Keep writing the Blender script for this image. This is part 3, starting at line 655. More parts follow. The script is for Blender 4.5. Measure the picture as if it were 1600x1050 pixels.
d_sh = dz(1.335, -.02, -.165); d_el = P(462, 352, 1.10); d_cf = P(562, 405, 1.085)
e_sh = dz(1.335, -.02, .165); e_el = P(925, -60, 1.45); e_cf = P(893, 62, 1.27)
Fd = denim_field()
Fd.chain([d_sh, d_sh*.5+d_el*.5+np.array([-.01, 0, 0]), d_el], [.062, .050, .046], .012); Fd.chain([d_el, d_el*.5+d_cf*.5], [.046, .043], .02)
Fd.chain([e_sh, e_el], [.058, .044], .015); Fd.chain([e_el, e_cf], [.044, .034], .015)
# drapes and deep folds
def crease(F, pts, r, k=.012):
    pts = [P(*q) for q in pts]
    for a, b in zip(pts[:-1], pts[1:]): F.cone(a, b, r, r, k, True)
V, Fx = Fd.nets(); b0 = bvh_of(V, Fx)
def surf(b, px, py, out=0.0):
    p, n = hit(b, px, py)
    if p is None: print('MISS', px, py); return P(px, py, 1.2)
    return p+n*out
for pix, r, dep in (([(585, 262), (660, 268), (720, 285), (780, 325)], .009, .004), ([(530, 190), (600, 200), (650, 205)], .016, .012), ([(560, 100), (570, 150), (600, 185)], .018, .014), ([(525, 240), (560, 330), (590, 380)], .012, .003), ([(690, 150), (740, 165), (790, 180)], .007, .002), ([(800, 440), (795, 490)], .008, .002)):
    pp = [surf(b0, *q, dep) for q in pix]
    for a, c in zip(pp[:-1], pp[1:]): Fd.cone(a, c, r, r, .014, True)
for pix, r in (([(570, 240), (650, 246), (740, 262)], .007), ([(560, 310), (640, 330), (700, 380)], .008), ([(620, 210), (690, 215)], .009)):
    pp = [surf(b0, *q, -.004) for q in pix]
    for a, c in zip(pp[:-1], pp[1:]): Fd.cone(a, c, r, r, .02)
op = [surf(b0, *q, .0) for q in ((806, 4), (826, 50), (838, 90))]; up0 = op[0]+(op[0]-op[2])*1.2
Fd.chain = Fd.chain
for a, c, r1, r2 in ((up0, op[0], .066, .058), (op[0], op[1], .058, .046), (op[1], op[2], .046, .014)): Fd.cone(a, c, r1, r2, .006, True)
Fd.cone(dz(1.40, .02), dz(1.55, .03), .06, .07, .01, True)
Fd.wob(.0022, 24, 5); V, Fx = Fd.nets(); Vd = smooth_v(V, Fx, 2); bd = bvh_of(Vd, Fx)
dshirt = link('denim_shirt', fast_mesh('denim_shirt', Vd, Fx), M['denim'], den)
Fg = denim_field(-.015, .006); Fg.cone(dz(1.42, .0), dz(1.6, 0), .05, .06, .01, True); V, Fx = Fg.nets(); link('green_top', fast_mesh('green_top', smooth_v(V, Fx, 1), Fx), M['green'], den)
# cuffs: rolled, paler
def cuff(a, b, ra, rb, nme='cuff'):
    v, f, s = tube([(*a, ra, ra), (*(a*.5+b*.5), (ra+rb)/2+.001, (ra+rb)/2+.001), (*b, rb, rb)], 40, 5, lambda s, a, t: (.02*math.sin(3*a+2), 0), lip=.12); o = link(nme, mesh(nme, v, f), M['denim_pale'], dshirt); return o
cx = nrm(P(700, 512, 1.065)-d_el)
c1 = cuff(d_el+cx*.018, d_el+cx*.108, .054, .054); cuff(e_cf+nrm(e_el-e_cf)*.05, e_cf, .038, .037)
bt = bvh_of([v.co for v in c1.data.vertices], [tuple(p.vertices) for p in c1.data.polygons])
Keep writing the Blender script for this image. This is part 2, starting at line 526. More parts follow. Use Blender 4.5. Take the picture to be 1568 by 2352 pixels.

PROBLEM TO WORK ON: Please set down each line of the records exactly as given.

ANSWER IN FULL:
Keep writing the Blender script for this image. This is part 3, starting at line 655. More parts follow. The script is for Blender 4.5. Measure the picture as if it were 1600x1050 pixels.
d_sh = dz(1.335, -.02, -.165); d_el = P(462, 352, 1.10); d_cf = P(562, 405, 1.085)
e_sh = dz(1.335, -.02, .165); e_el = P(925, -60, 1.45); e_cf = P(893, 62, 1.27)
Fd = denim_field()
Fd.chain([d_sh, d_sh*.5+d_el*.5+np.array([-.01, 0, 0]), d_el], [.062, .050, .046], .012); Fd.chain([d_el, d_el*.5+d_cf*.5], [.046, .043], .02)
Fd.chain([e_sh, e_el], [.058, .044], .015); Fd.chain([e_el, e_cf], [.044, .034], .015)
# drapes and deep folds
def crease(F, pts, r, k=.012):
    pts = [P(*q) for q in pts]
    for a, b in zip(pts[:-1], pts[1:]): F.cone(a, b, r, r, k, True)
V, Fx = Fd.nets(); b0 = bvh_of(V, Fx)
def surf(b, px, py, out=0.0):
    p, n = hit(b, px, py)
    if p is None: print('MISS', px, py); return P(px, py, 1.2)
    return p+n*out
for pix, r, dep in (([(585, 262), (660, 268), (720, 285), (780, 325)], .009, .004), ([(530, 190), (600, 200), (650, 205)], .016, .012), ([(560, 100), (570, 150), (600, 185)], .018, .014), ([(525, 240), (560, 330), (590, 380)], .012, .003), ([(690, 150), (740, 165), (790, 180)], .007, .002), ([(800, 440), (795, 490)], .008, .002)):
    pp = [surf(b0, *q, dep) for q in pix]
    for a, c in zip(pp[:-1], pp[1:]): Fd.cone(a, c, r, r, .014, True)
for pix, r in (([(570, 240), (650, 246), (740, 262)], .007), ([(560, 310), (640, 330), (700, 380)], .008), ([(620, 210), (690, 215)], .009)):
    pp = [surf(b0, *q, -.004) for q in pix]
    for a, c in zip(pp[:-1], pp[1:]): Fd.cone(a, c, r, r, .02)
op = [surf(b0, *q, .0) for q in ((806, 4), (826, 50), (838, 90))]; up0 = op[0]+(op[0]-op[2])*1.2
Fd.chain = Fd.chain
for a, c, r1, r2 in ((up0, op[0], .066, .058), (op[0], op[1], .058, .046), (op[1], op[2], .046, .014)): Fd.cone(a, c, r1, r2, .006, True)
Fd.cone(dz(1.40, .02), dz(1.55, .03), .06, .07, .01, True)
Fd.wob(.0022, 24, 5); V, Fx = Fd.nets(); Vd = smooth_v(V, Fx, 2); bd = bvh_of(Vd, Fx)
dshirt = link('denim_shirt', fast_mesh('denim_shirt', Vd, Fx), M['denim'], den)
Fg = denim_field(-.015, .006); Fg.cone(dz(1.42, .0), dz(1.6, 0), .05, .06, .01, True); V, Fx = Fg.nets(); link('green_top', fast_mesh('green_top', smooth_v(V, Fx, 1), Fx), M['green'], den)
# cuffs: rolled, paler
def cuff(a, b, ra, rb, nme='cuff'):
    v, f, s = tube([(*a, ra, ra), (*(a*.5+b*.5), (ra+rb)/2+.001, (ra+rb)/2+.001), (*b, rb, rb)], 40, 5, lambda s, a, t: (.02*math.sin(3*a+2), 0), lip=.12); o = link(nme, mesh(nme, v, f), M['denim_pale'], dshirt); return o
cx = nrm(P(700, 512, 1.065)-d_el)
c1 = cuff(d_el+cx*.018, d_el+cx*.108, .054, .054); cuff(e_cf+nrm(e_el-e_cf)*.05, e_cf, .038, .037)
bt = bvh_of([v.co for v in c1.data.vertices], [tuple(p.vertices) for p in c1.data.polygons])
Keep writing the Blender script for this image. This is part 2, starting at line 526. More parts follow. Use Blender 4.5. Take the picture to be 1568 by 2352 pixels.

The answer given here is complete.